> **STATED TASK**
Copy the listing below line for line, starting at its first line and ending with the line that has "COL = S.collection" in it. Add nothing.

>> START SUPPLIED DATA

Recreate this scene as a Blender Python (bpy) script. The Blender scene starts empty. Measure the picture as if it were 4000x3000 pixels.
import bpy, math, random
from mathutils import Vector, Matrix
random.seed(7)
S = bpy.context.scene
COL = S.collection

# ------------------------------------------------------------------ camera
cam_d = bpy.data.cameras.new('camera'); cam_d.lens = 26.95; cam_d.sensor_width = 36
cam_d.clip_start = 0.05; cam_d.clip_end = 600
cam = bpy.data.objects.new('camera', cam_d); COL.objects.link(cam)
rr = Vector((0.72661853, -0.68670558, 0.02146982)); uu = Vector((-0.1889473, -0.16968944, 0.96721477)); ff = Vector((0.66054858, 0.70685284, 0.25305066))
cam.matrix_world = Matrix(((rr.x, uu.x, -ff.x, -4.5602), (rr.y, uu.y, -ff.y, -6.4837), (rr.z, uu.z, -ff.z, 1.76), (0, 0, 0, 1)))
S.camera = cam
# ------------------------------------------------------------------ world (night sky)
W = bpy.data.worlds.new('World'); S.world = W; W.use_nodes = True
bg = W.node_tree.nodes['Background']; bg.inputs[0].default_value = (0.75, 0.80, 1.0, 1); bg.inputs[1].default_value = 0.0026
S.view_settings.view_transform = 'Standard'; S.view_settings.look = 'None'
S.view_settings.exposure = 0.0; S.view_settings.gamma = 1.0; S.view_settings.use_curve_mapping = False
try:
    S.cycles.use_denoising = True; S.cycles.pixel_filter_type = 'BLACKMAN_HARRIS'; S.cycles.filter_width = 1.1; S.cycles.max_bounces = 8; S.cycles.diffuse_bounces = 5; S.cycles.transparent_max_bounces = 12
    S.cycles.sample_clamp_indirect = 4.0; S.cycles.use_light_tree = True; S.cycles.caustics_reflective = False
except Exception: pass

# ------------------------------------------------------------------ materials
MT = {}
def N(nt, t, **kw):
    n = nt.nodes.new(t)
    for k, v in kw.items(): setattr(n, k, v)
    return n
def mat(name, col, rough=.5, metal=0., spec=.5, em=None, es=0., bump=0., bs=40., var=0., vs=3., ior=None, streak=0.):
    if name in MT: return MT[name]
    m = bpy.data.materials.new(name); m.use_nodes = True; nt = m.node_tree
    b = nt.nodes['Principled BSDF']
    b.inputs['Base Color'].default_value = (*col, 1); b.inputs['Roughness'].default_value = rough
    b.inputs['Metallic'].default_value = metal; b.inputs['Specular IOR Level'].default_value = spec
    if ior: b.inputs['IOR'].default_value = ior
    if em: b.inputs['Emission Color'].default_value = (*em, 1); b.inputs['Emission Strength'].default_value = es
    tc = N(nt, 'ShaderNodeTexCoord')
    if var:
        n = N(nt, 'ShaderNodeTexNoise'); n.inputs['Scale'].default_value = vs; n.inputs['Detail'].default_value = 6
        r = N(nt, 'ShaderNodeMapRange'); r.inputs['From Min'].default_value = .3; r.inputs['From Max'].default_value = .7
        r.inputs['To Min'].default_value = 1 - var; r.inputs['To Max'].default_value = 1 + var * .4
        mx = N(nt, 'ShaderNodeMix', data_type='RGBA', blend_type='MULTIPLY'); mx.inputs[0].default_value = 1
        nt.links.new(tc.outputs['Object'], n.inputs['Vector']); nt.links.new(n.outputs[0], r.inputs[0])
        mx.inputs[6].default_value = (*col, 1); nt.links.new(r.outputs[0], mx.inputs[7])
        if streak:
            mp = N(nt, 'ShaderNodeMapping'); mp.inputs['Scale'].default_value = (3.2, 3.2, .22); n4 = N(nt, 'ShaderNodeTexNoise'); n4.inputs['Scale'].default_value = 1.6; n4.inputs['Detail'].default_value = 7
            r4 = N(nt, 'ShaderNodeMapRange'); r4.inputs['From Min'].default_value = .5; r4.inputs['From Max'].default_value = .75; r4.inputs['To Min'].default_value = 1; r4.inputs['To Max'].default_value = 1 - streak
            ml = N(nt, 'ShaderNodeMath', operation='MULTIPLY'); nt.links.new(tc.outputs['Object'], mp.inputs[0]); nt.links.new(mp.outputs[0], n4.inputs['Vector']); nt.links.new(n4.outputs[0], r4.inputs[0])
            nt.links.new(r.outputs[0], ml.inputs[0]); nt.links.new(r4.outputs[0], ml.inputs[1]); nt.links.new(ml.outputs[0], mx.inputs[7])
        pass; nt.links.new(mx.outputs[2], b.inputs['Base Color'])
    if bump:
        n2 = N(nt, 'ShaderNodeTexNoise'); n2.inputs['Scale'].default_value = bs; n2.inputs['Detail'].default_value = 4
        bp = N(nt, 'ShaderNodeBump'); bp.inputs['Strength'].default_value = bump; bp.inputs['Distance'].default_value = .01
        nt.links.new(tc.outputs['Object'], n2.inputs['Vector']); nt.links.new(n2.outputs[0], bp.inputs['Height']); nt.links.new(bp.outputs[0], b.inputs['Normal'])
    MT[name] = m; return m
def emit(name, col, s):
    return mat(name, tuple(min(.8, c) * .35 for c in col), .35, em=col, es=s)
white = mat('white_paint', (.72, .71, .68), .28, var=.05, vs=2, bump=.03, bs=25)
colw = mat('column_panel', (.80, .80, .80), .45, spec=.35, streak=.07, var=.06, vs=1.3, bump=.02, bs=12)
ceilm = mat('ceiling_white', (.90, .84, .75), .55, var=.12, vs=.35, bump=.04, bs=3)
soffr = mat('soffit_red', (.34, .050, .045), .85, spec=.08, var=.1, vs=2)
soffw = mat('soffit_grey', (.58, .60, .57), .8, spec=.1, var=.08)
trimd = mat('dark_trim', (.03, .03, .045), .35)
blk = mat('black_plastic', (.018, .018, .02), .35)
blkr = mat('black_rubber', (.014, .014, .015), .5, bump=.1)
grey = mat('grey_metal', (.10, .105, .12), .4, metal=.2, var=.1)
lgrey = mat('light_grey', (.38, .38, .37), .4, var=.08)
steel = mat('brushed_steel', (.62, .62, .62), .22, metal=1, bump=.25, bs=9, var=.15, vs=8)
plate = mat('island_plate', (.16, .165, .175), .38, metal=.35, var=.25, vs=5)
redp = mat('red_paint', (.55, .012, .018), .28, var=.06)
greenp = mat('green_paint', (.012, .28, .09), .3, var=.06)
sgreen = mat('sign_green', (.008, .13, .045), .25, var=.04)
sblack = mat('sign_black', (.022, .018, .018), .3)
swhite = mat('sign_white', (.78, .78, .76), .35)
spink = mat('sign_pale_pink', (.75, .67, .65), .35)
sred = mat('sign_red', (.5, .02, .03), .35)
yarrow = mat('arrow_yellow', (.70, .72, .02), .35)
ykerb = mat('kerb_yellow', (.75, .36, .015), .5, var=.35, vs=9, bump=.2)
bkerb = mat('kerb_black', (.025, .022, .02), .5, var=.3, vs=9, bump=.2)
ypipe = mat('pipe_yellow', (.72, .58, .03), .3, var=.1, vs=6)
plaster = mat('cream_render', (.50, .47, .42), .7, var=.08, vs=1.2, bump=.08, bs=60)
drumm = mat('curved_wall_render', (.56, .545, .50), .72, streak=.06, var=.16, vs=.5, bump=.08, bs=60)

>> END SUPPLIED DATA

> **FINISHED ANSWER**
Recreate this scene as a Blender Python (bpy) script. The Blender scene starts empty. Measure the picture as if it were 4000x3000 pixels.
import bpy, math, random
from mathutils import Vector, Matrix
random.seed(7)
S = bpy.context.scene
COL = S.collection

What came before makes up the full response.